The task:
Copy out exactly the lines from the one holding "Generate a Blender" through the one holding "scene.camera = cam", ends included; omit images.

Given data:
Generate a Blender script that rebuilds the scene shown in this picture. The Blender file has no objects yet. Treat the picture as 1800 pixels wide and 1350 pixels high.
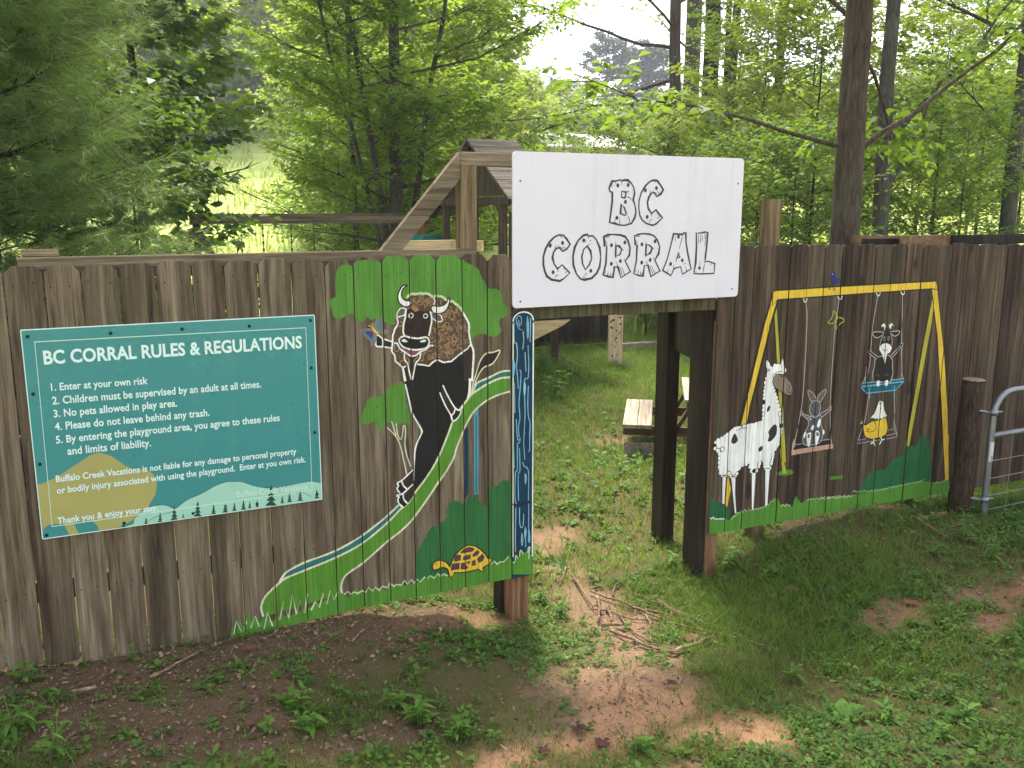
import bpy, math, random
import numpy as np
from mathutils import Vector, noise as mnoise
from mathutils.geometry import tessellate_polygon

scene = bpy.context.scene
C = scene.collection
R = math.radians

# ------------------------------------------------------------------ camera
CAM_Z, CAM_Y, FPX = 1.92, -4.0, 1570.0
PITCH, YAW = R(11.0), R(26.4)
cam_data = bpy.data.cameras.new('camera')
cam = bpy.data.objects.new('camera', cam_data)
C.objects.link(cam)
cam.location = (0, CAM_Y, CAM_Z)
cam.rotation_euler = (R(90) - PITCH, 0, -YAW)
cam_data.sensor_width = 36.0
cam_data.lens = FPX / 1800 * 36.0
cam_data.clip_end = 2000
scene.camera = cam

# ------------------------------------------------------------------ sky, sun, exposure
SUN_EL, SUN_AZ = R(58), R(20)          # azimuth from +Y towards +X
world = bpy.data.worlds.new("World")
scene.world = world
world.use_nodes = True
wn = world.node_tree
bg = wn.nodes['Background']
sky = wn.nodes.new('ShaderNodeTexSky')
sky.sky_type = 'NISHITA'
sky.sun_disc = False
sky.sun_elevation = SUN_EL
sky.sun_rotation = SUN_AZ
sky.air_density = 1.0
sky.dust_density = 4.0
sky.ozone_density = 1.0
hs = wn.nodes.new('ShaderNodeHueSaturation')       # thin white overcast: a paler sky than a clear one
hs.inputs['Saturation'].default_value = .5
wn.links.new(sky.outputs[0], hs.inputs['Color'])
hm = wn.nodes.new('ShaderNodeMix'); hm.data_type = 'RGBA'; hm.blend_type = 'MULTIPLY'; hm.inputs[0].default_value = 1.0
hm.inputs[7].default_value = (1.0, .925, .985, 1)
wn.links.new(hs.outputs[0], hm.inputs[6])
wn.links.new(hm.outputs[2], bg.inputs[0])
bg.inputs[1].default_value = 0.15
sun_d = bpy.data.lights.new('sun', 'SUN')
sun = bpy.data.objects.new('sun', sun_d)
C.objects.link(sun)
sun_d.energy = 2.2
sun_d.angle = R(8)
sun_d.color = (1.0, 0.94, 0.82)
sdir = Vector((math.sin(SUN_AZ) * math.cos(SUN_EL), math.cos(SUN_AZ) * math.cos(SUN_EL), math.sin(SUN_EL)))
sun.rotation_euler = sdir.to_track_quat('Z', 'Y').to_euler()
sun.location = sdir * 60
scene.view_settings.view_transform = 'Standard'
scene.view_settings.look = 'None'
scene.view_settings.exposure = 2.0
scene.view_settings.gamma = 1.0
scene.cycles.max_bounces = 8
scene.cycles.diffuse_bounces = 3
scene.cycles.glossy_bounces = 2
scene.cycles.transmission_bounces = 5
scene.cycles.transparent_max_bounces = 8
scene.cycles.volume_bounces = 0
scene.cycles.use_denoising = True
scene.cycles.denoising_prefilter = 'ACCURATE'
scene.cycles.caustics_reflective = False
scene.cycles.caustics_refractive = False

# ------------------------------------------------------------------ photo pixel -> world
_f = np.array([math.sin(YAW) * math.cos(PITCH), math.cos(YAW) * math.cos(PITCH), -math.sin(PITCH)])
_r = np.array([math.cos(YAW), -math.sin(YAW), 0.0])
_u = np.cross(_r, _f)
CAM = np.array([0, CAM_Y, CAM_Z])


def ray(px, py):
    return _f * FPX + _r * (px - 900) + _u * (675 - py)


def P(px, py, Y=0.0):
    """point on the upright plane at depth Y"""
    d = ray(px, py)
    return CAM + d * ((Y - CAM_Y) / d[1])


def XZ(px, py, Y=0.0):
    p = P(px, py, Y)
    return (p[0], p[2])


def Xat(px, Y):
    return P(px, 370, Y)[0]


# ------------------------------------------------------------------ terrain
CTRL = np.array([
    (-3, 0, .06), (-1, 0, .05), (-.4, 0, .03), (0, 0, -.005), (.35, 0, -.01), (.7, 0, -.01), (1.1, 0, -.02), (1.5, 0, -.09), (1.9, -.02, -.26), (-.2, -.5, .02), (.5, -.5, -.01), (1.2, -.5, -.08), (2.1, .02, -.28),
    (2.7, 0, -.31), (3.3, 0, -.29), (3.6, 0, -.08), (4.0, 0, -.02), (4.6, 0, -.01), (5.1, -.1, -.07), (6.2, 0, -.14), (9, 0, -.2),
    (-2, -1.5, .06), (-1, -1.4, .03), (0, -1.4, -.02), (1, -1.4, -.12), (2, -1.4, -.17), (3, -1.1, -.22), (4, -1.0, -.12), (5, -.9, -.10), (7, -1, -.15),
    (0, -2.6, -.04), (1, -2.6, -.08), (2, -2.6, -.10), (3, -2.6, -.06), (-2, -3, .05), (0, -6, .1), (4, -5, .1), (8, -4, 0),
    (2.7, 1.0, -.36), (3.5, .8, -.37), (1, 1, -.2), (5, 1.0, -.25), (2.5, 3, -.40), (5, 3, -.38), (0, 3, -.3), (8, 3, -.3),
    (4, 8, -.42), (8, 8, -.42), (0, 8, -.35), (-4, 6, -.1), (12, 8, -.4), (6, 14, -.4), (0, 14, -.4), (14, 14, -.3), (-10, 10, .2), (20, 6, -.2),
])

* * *

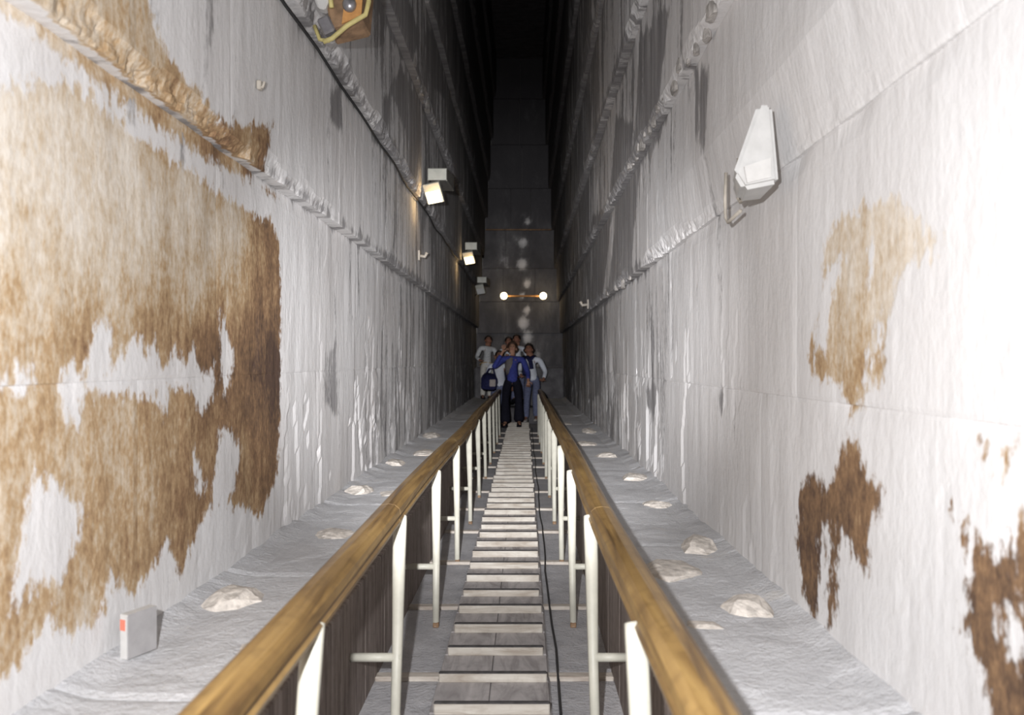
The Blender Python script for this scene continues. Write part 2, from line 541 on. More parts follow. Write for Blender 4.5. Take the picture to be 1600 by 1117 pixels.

Correct response:
Generate a Blender script that rebuilds the scene shown in this picture. The Blender file has no objects yet. Treat the picture as 1800 pixels wide and 1350 pixels high.
import bpy, math, random
import numpy as np
from mathutils import Vector, noise as mnoise
from mathutils.geometry import tessellate_polygon

scene = bpy.context.scene
C = scene.collection
R = math.radians

# ------------------------------------------------------------------ camera
CAM_Z, CAM_Y, FPX = 1.92, -4.0, 1570.0
PITCH, YAW = R(11.0), R(26.4)
cam_data = bpy.data.cameras.new('camera')
cam = bpy.data.objects.new('camera', cam_data)
C.objects.link(cam)
cam.location = (0, CAM_Y, CAM_Z)
cam.rotation_euler = (R(90) - PITCH, 0, -YAW)
cam_data.sensor_width = 36.0
cam_data.lens = FPX / 1800 * 36.0
cam_data.clip_end = 2000
scene.camera = cam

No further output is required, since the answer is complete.